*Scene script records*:
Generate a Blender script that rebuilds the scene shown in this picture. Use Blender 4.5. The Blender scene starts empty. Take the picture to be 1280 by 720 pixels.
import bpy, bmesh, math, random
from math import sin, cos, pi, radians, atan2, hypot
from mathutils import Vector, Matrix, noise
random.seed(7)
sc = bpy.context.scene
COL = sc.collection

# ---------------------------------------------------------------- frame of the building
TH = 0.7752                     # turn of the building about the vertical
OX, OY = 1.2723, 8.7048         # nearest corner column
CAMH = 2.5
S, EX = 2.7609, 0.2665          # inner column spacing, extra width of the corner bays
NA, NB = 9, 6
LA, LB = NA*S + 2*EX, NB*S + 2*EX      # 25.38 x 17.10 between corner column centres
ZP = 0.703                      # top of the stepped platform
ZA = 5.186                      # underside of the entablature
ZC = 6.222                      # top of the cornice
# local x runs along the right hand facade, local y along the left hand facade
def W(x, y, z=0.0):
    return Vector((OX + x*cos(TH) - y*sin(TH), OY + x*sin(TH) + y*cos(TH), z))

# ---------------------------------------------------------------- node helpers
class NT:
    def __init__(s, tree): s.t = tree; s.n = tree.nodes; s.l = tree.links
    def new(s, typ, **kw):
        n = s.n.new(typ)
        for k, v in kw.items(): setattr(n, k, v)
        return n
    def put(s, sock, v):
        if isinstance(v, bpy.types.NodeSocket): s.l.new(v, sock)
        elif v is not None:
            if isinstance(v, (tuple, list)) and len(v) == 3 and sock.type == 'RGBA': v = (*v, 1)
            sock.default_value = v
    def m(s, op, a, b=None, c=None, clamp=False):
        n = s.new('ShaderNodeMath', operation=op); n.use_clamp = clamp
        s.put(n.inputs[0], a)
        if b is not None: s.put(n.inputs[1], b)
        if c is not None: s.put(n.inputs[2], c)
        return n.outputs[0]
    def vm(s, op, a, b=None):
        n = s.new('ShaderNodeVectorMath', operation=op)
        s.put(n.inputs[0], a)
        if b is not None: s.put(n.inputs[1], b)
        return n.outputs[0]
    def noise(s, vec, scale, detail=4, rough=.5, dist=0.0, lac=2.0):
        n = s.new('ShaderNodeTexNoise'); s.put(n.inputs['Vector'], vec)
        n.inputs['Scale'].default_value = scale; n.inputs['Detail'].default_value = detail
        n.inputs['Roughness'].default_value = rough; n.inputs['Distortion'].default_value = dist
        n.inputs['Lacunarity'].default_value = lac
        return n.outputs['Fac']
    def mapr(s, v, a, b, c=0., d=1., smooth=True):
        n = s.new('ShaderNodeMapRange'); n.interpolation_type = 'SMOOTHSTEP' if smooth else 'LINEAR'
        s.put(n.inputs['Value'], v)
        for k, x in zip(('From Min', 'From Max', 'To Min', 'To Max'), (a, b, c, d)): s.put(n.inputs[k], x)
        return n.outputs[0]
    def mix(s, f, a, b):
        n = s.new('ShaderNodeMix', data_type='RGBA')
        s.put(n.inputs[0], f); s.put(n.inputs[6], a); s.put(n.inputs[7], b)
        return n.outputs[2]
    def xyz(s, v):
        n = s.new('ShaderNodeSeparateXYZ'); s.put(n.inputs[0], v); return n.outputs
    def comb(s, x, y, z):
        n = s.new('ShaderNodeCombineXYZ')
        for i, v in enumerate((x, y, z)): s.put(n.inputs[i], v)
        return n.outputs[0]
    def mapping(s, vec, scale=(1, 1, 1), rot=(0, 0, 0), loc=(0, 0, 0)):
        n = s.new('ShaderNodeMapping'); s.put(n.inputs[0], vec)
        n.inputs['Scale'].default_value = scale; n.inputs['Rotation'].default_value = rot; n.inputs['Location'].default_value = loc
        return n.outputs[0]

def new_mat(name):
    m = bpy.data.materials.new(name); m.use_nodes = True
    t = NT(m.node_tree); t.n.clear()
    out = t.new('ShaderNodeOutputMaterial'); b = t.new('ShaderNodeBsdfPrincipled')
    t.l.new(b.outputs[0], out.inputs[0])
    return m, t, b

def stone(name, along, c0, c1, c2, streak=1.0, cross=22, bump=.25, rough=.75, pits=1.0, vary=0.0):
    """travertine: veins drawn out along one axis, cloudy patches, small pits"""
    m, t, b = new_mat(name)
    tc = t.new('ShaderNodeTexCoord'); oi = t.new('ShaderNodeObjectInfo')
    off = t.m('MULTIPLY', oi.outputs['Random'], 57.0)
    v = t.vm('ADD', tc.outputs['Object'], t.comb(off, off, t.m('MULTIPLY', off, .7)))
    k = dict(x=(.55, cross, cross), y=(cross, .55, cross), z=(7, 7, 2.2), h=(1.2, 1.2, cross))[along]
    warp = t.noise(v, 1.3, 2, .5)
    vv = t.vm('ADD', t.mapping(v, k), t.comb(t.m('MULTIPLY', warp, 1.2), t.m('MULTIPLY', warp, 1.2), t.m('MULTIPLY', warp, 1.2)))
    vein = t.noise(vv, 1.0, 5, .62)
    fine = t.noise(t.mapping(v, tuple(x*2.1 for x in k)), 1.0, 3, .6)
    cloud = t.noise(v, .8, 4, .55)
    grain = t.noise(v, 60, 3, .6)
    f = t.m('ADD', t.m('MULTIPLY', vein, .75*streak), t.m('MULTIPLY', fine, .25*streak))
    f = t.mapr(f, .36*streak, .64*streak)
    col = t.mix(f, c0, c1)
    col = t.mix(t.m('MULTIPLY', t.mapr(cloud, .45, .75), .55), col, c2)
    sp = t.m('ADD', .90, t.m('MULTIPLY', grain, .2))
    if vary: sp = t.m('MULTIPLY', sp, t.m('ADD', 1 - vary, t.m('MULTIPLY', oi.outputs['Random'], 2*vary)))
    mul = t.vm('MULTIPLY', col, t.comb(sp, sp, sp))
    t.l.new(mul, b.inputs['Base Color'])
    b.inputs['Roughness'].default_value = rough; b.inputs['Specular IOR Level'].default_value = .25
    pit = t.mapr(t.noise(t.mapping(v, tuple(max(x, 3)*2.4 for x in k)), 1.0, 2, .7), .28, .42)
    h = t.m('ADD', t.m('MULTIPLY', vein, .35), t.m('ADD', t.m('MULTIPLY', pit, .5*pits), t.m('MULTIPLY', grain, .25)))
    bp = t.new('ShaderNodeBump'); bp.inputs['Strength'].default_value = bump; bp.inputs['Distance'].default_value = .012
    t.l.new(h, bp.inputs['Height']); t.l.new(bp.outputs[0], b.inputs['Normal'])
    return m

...

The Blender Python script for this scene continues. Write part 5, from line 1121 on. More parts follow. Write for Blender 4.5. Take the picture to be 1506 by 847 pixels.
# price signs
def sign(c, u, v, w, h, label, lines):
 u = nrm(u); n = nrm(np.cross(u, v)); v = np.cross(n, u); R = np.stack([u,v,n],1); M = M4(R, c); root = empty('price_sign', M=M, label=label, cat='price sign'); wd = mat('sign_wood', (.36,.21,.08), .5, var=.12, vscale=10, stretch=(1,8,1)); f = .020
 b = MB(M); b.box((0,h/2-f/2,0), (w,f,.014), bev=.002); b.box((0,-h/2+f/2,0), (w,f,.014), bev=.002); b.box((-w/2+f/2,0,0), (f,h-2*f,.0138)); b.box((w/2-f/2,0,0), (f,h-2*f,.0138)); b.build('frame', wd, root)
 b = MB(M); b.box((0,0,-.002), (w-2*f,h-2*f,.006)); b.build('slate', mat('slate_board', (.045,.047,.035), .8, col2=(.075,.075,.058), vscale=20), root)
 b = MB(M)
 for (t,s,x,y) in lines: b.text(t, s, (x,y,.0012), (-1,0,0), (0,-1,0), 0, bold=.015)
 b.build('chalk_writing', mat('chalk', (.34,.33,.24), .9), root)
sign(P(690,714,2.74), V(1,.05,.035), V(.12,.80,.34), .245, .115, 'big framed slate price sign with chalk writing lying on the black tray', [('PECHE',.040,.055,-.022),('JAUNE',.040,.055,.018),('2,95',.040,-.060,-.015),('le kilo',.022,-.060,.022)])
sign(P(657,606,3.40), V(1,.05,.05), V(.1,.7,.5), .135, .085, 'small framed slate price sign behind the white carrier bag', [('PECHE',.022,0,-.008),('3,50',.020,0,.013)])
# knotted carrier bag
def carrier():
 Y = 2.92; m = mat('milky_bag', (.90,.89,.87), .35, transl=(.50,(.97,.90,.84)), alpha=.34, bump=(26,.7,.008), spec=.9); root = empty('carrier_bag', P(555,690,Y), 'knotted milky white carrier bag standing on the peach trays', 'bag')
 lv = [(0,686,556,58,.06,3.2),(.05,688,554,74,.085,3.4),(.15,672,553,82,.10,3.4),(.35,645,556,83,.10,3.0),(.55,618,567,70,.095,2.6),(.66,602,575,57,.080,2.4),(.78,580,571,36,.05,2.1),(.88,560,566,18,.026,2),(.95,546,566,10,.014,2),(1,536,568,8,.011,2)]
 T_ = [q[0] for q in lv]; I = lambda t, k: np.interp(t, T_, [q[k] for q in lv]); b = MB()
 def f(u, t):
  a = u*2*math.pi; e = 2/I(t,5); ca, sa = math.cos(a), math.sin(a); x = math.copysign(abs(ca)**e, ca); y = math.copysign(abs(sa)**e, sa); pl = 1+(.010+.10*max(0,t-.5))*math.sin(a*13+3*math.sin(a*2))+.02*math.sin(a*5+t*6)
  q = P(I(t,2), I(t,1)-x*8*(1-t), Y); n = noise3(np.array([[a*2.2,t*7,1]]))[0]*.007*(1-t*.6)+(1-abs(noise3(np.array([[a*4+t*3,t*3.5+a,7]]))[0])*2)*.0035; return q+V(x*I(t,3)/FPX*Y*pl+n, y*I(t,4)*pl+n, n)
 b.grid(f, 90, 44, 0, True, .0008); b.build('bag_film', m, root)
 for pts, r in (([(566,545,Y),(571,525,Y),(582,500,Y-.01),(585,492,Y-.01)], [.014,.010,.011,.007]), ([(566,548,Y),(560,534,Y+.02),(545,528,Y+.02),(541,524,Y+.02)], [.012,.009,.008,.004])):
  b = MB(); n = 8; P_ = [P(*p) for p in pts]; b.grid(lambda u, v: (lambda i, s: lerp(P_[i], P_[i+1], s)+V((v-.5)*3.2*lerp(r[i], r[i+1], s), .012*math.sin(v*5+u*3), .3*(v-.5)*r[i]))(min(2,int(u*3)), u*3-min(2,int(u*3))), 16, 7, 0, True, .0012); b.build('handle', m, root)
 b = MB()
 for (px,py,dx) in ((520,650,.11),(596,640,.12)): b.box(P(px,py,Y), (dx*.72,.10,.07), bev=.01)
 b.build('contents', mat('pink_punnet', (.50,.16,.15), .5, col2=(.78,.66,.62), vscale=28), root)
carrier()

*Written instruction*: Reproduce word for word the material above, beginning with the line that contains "Generate a Blender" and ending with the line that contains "return Vector((OX +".

*Response*:
Generate a Blender script that rebuilds the scene shown in this picture. Use Blender 4.5. The Blender scene starts empty. Take the picture to be 1280 by 720 pixels.
import bpy, bmesh, math, random
from math import sin, cos, pi, radians, atan2, hypot
from mathutils import Vector, Matrix, noise
random.seed(7)
sc = bpy.context.scene
COL = sc.collection

# ---------------------------------------------------------------- frame of the building
TH = 0.7752                     # turn of the building about the vertical
OX, OY = 1.2723, 8.7048         # nearest corner column
CAMH = 2.5
S, EX = 2.7609, 0.2665          # inner column spacing, extra width of the corner bays
NA, NB = 9, 6
LA, LB = NA*S + 2*EX, NB*S + 2*EX      # 25.38 x 17.10 between corner column centres
ZP = 0.703                      # top of the stepped platform
ZA = 5.186                      # underside of the entablature
ZC = 6.222                      # top of the cornice
# local x runs along the right hand facade, local y along the left hand facade
def W(x, y, z=0.0):
    return Vector((OX + x*cos(TH) - y*sin(TH), OY + x*sin(TH) + y*cos(TH), z))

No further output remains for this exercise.